Classic Monster Dishware
This monster dishware from wigoutgraphics is pretty cool. You can serve up monster themed food on them (I’m assuming) like The Creature from the Black Legumes, Frankenstein Franks, even Wolfman Waffles. It’s always a party when you have monster dishware. A monster mash! C’mon you knew that was coming. Oh, that’s awesome. Monster Mashed potatoes!

Classic Monster Dishware

Classic Monster Dishware

Classic Monster Dishware

Movie Monster Ties

Movie Monster Ties
These Movie Monster Ties are awesome. Wear ’em and be all fashionably creepy. I would buy one but I would need my mummy’s help putting it on. And she’s no help at all between the arthritis and all of those bandages on her fingers.

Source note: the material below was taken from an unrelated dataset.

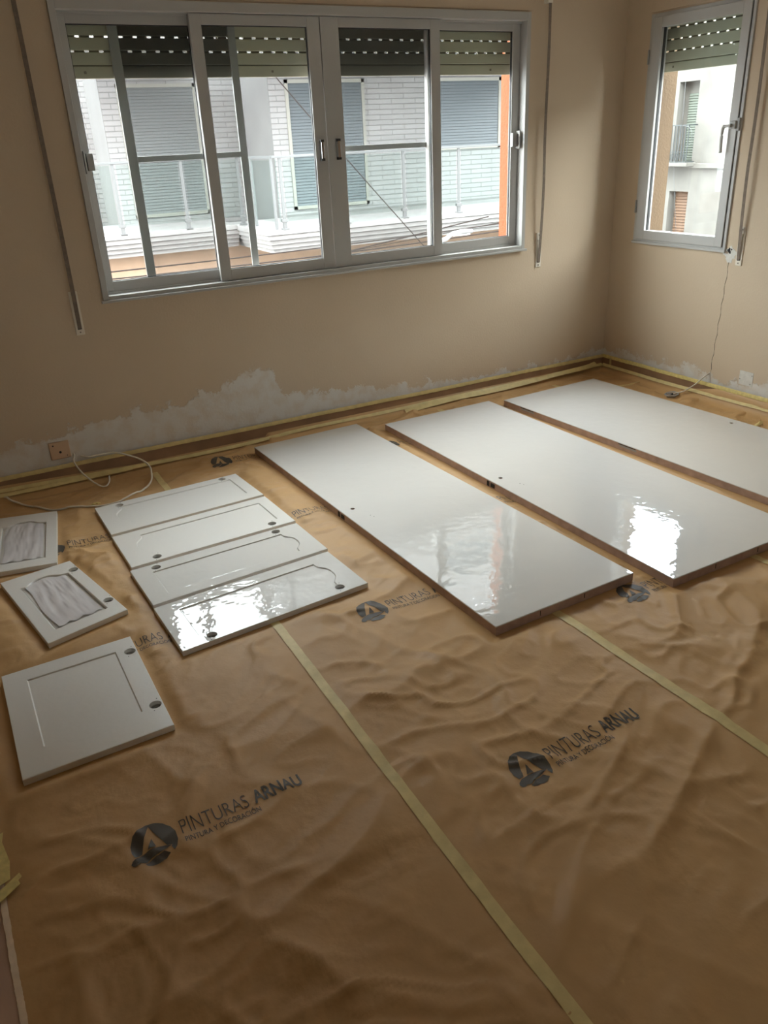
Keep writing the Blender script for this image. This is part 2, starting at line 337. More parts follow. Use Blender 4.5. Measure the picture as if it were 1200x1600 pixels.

I love my mummy though. Of corpse I do. Why wouldn’t I? Confession time: My dad is the Wolfman (Daddy also might be Dracula. We don’t know for sure.) and me and my brother are twins. In the delivery room they called us a creature double feature. Here’s a poem I wrote about my life story.

After we were born mummy became a rummy who smoked too much and called us dummies.

Cthulhu Neckties

Cthulhu Neckties
Before the days of Etsy if you wanted a Cthulhu Necktie you had to go out and buy an octopus and let it live on the back of your neck, tentacles going down your chest. Eventually it would merge with you and share your mind-space. If you kept it moist enough it would even shake hands with your business associates for you.

Well, those days are gone. But that disgusting slimy feeling on the back of your neck lasts forever. Now you can just buy a tie with Cthulhu on it. We are living in an amazing age.